Fifth Teaspoon - How Do They Not See?
I often hear people ask, “how do they not see?” when they have different perspectives. I was talking to a dear friend about this very question. I could see her frustration with how so many people shared a different viewpoint as her. I do have compassion for this, as I am very aware that most people believe their opinions are the correct one. Many will get in arguments and justifications on how their view is the right perspective. Sighhhh.

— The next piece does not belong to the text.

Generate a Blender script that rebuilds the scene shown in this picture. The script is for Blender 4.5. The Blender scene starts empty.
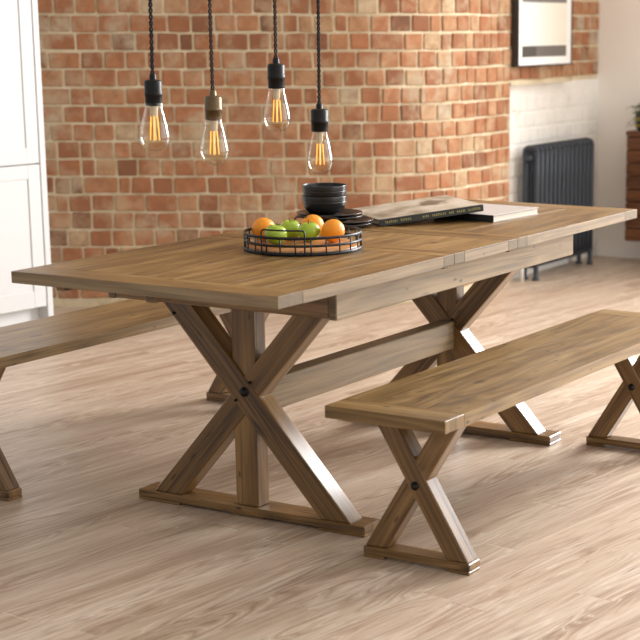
import bpy, bmesh, math, random
from mathutils import Vector, Matrix, noise as mnoise
random.seed(7)
S = bpy.context.scene
COL = S.collection
PI = math.pi

# ------------------------------------------------------------------ camera
F, CX, CY, PITCH, YAW = 1660.94, 461.6, 374.33, 0.2094, 0.5078
CAM = Vector((-4.5468, -2.8816, 1.4526))
FW = Vector((math.cos(YAW)*math.cos(PITCH), math.sin(YAW)*math.cos(PITCH), -math.sin(PITCH)))
RT = Vector((math.sin(YAW), -math.cos(YAW), 0))
UP = RT.cross(FW)
cd = bpy.data.cameras.new('camera'); cam = bpy.data.objects.new('camera', cd); COL.objects.link(cam)
cam.location = CAM; cam.rotation_euler = (PI/2-PITCH, 0, YAW-PI/2)
cd.sensor_width = 36; cd.lens = F*36/640
cd.shift_x = (320-CX)/640; cd.shift_y = (CY-320)/640
cd.dof.use_dof = True; cd.dof.focus_distance = 5.2; cd.dof.aperture_fstop = 4.6
cd.clip_end = 60
S.camera = cam

# measured places come from the floor plan of the room (metres)
def ray(px, py): return FW + RT*((px-CX)/F) - UP*((py-CY)/F)
def at_depth(px, py, d): return CAM + ray(px, py)*d
def at_z(px, py, z=0.0):
    d = ray(px, py); return CAM + d*((z-CAM.z)/d.z)

# ------------------------------------------------------------------ colours
def lin(c): return tuple((x/12.92 if x <= .04045 else ((x+.055)/1.055)**2.4) for x in c)
def rgb(r, g, b): return lin((r/255, g/255, b/255)) + (1,)

# ------------------------------------------------------------------ node helpers
class NT:
    def __init__(s, name):
        s.m = bpy.data.materials.new(name); s.m.use_nodes = True
        s.t = s.m.node_tree; s.n = s.t.nodes; s.l = s.t.links
        s.b = s.n['Principled BSDF']; s.out = s.n['Material Output']
    def new(s, t, **k):
        n = s.n.new(t)
        for a, v in k.items(): setattr(n, a, v)
        return n
    def put(s, sock, v):
        if isinstance(v, bpy.types.NodeSocket): s.l.new(v, sock)
        else: sock.default_value = v
    def math(s, op, a, b=None, c=None):
        n = s.new('ShaderNodeMath', operation=op); s.put(n.inputs[0], a)
        if b is not None: s.put(n.inputs[1], b)
        if c is not None: s.put(n.inputs[2], c)
        return n.outputs[0]
    def mix(s, f, a, b, mode='MIX'):
        n = s.new('ShaderNodeMix', data_type='RGBA', blend_type=mode)
        s.put(n.inputs[0], f); s.put(n.inputs[6], a); s.put(n.inputs[7], b)
        return n.outputs[2]
    def noise(s, vec, scale=1, detail=4, rough=.55, dist=0, dims='3D', w=None):
        n = s.new('ShaderNodeTexNoise', noise_dimensions=dims)
        if vec is not None: s.put(n.inputs['Vector'], vec)
        s.put(n.inputs['Scale'], scale); s.put(n.inputs['Detail'], detail); s.put(n.inputs['Roughness'], rough); s.put(n.inputs['Distortion'], dist)
        if w is not None: s.put(n.inputs['W'], w)
        return n.outputs['Fac']
    def ramp(s, f, stops, interp='LINEAR'):
        n = s.new('ShaderNodeValToRGB'); cr = n.color_ramp; cr.interpolation = interp
        while len(cr.elements) < len(stops): cr.elements.new(.5)
        for e, (p, c) in zip(cr.elements, stops):
            e.position = p; e.color = c if len(c) == 4 else tuple(c)+(1,)
        s.put(n.inputs[0], f); return n.outputs[0]
    def remap(s, v, a, b, c=0., d=1.):
        n = s.new('ShaderNodeMapRange'); s.put(n.inputs[0], v)
        for i, x in enumerate((a, b, c, d)): s.put(n.inputs[i+1], x)
        return n.outputs[0]
    def xyz(s, x, y, z=0.):
        n = s.new('ShaderNodeCombineXYZ')
        for i, v in enumerate((x, y, z)): s.put(n.inputs[i], v)
        return n.outputs[0]
    def sep(s, v):
        n = s.new('ShaderNodeSeparateXYZ'); s.put(n.inputs[0], v); return n.outputs
    def coord(s, k): return s.new('ShaderNodeTexCoord').outputs[k]
    def bump(s, h, strength=.3, dist=.01):
        n = s.new('ShaderNodeBump'); n.inputs['Strength'].default_value = strength; n.inputs['Distance'].default_value = dist
        s.put(n.inputs['Height'], h); s.l.new(n.outputs[0], s.b.inputs['Normal'])
    def col(s, c): s.put(s.b.inputs['Base Color'], c)
    def rough(s, r): s.put(s.b.inputs['Roughness'], r)

def plain(name, c, rough=.5, metal=0., spec=.5, coat=0., noise_amt=0., nscale=20, bump=0.):
    m = NT(name); m.rough(rough); m.b.inputs['Metallic'].default_value = metal
    m.b.inputs['Specular IOR Level'].default_value = spec
    m.b.inputs['Coat Weight'].default_value = coat
    if noise_amt or bump:
        n = m.noise(m.coord('Object'), nscale, 5)
        lo = tuple(x*(1-noise_amt) for x in c[:3])+(1,); hi = tuple(min(1, x*(1+noise_amt)) for x in c[:3])+(1,)
        m.col(m.mix(n, lo, hi))
        if bump: m.bump(n, bump, .002)
    else: m.col(c)
    return m.m

def wood(name, dark, mid, light, rough=.42, knots=1., grey=None, grey_amt=0., coat=.12):
    """pine boards: uv.x runs along the grain in metres"""
    m = NT(name)
    o = m.sep(m.coord('UV')); u, v = o[0], o[1]
    fine = m.noise(m.xyz(m.math('MULTIPLY', u, 3.), m.math('MULTIPLY', v, 110.)), 1, 3, .6)
    mid_n = m.noise(m.xyz(m.math('MULTIPLY', u, 1.6), m.math('MULTIPLY', v, 22.)), 1, 5, .6)
    big = m.noise(m.xyz(m.math('MULTIPLY', u, .9), m.math('MULTIPLY', v, 5.)), 1, 2, .5)
    ringsrc = m.noise(m.xyz(m.math('MULTIPLY', u, .55), m.math('MULTIPLY', v, 5.5), 3.3), 1, 2, .5, .3)
    ring = m.math('PINGPONG', m.math('MULTIPLY', ringsrc, 15.), .5)
    ring = m.math('MULTIPLY', ring, 2.)
    f = m.math('ADD', m.math('MULTIPLY', mid_n, .7), m.math('MULTIPLY', fine, .6))
    f = m.math('SUBTRACT', f, .15)
    f = m.math('ADD', f, m.math('MULTIPLY', m.math('SUBTRACT', big, .5), .65))
    f = m.math('ADD', f, m.math('MULTIPLY', m.math('SUBTRACT', ring, .5), .2))
    c = m.ramp(f, [(.25, dark), (.5, mid), (.78, light)])
    # knots and nail stains
    vo = m.new('ShaderNodeTexVoronoi'); m.put(vo.inputs['Vector'], m.xyz(m.math('MULTIPLY', u, 4.), m.math('MULTIPLY', v, 8.)))
    vo.inputs['Scale'].default_value = 1.
    k = m.math('MULTIPLY', m.remap(vo.outputs['Distance'], .05, .15, 1., 0.), knots)
    kk = m.noise(m.xyz(u, v), 3., 1)
    k = m.math('MULTIPLY', k, m.remap(kk, .42, .52, 0., .85))
    c = m.mix(k, c, tuple(x*.3 for x in dark[:3])+(1,))
    sp = m.new('ShaderNodeTexVoronoi'); m.put(sp.inputs['Vector'], m.xyz(m.math('MULTIPLY', u, 9.), m.math('MULTIPLY', v, 22.), 2.)); sp.inputs['Scale'].default_value = 1.
    c = m.mix(m.math('MULTIPLY', m.remap(sp.outputs['Distance'], .07, .14, .8, 0.), m.remap(kk, .5, .56, 1., 0.)), c, tuple(x*.2 for x in dark[:3])+(1,))
    # long dark scratches and cracks
    cr = m.noise(m.xyz(m.math('MULTIPLY', u, 1.3), m.math('MULTIPLY', v, 70.), 8.), 1, 2, .5)
    c = m.mix(m.remap(cr, .62, .70, 0., .65), c, tuple(x*.3 for x in dark[:3])+(1,))
    if grey:
        g = m.noise(m.xyz(m.math('MULTIPLY', u, 2.), m.math('MULTIPLY', v, 14.), 5.), 1, 4, .65)
        c = m.mix(m.remap(g, .38, .62, grey_amt*.5, grey_amt), c, grey)
    m.col(c)
    m.put(m.b.inputs['Roughness'], m.remap(fine, .3, .7, rough-.07, rough+.1))
    h = m.math('ADD', m.math('MULTIPLY', mid_n, .6), m.math('MULTIPLY', fine, .4))
    h = m.math('SUBTRACT', h, m.math('MULTIPLY', k, .3))
    m.bump(h, .35, .0025)
    m.b.inputs['Coat Weight'].default_value = coat; m.b.inputs['Coat Roughness'].default_value = .28
    return m.m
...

Here is an analogy to help explain. Let’s say we all climbed the mountain together, enjoyed the view from the top, and half of the group went down. We all could discuss the view we saw from the top, and agree on it (though there can be different viewpoints even when we see the same view - but that is a different topic for another day). Now, let’s say, the half of the group that didn’t go back down, went on to climb the next mountain. Whoa, look at that view! Half the people went back down, to tell the others of what they saw. Those who originally went down cannot relate, because they did not climb that second mountain. Here’s the thing, the ones that didn’t go down from the second mountain, climbed the third one! Now here is a view!! They climb down to tell the others. They are excited to share what they saw. The possibilities that the view revealed. All the while, the others are not able to relate. And some may even become angry or envious, as they start to interpret the third mountaineers as acting like they are better than them since they have experienced more views. Tension begins to grow as each try to prove that the view they saw was the best view.

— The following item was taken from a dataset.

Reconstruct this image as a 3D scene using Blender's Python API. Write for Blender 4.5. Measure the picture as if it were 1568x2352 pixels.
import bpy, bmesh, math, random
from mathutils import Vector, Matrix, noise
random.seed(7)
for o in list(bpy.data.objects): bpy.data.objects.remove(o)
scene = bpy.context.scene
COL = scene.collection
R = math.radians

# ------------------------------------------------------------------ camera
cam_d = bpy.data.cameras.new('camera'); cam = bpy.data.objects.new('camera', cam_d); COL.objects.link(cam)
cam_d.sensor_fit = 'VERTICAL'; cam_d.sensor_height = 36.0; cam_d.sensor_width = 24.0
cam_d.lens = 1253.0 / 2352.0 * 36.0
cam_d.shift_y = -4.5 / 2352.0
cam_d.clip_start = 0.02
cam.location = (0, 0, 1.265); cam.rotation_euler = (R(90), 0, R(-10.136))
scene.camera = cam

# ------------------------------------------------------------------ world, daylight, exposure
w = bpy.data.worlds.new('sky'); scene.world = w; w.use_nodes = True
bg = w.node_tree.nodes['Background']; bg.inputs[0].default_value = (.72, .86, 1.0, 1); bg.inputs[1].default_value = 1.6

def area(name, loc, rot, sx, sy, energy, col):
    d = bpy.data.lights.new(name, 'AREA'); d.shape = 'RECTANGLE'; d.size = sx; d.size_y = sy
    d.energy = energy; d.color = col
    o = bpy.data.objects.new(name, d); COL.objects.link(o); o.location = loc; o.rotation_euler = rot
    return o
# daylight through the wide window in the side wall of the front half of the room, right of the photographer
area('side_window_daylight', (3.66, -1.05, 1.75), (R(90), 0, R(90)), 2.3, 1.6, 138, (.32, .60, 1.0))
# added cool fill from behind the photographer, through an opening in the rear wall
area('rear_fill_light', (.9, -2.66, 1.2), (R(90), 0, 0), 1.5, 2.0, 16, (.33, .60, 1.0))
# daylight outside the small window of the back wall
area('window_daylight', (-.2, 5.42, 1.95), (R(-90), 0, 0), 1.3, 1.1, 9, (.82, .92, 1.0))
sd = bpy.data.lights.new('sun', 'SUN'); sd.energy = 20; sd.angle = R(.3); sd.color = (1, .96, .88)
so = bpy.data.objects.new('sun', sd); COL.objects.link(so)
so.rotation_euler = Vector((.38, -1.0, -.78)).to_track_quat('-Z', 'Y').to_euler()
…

Yes, this is a basic example, but here is the point, we cannot see what we have not seen. We can imagine it, but we haven’t seen it. We cannot feel what was invoked by the view, because we didn’t experience it. We can imagine what it can feel like, but we won’t truly know.
Each of us have a life path that we are walking. When we start to judge each other based off of our life path, we lower our vibrational level. I know it is hard, especially when our viewpoint of another person’s path is not from what we perceive as a place of love, compassion, empathy, kindness, peace, and genuine goodness. But remember, people can only see what they can see. Their viewpoint may be from their understanding of what love, compassion and empathy are. Again, you may say, ‘but how? That is not an act of love!” They did not climb the same mountain as you.
The spiritual path to love can be a challenging path, as the need to do “check ins” with ourselves. The check-ins allow us to keep to the path of loving kindness, even when we can’t understand another’s viewpoint. This is not what I call “condescending compassion” as if to say, “well, these people didn’t walk the same path as me,” with the added ego driven of that our path is the right path. Again, each person feels their path is the right one. I keep this in mind - Consciousness (Great Spirit, God, Life, Energy Source) is of a pure love - often one that the mind cannot contemplate. Thus, I feel it is my responsibility to keep increasing the vibrational level of my love, to help bring peace in this world.
To quote some great leaders/philosophers/practices: “Love others as I have loved you” (Jesus) “Love is a gift of one’s inner most soul to another so both can be whole.” (Buddha) “I believe that unarmed truth and unconditional love will have the final word in reality” (Martin Luther King, Jr.) “All you need is love” (John Lennon). Love s essential if we are going to increase the vibrational level in this world. May your path continue to lead you to love.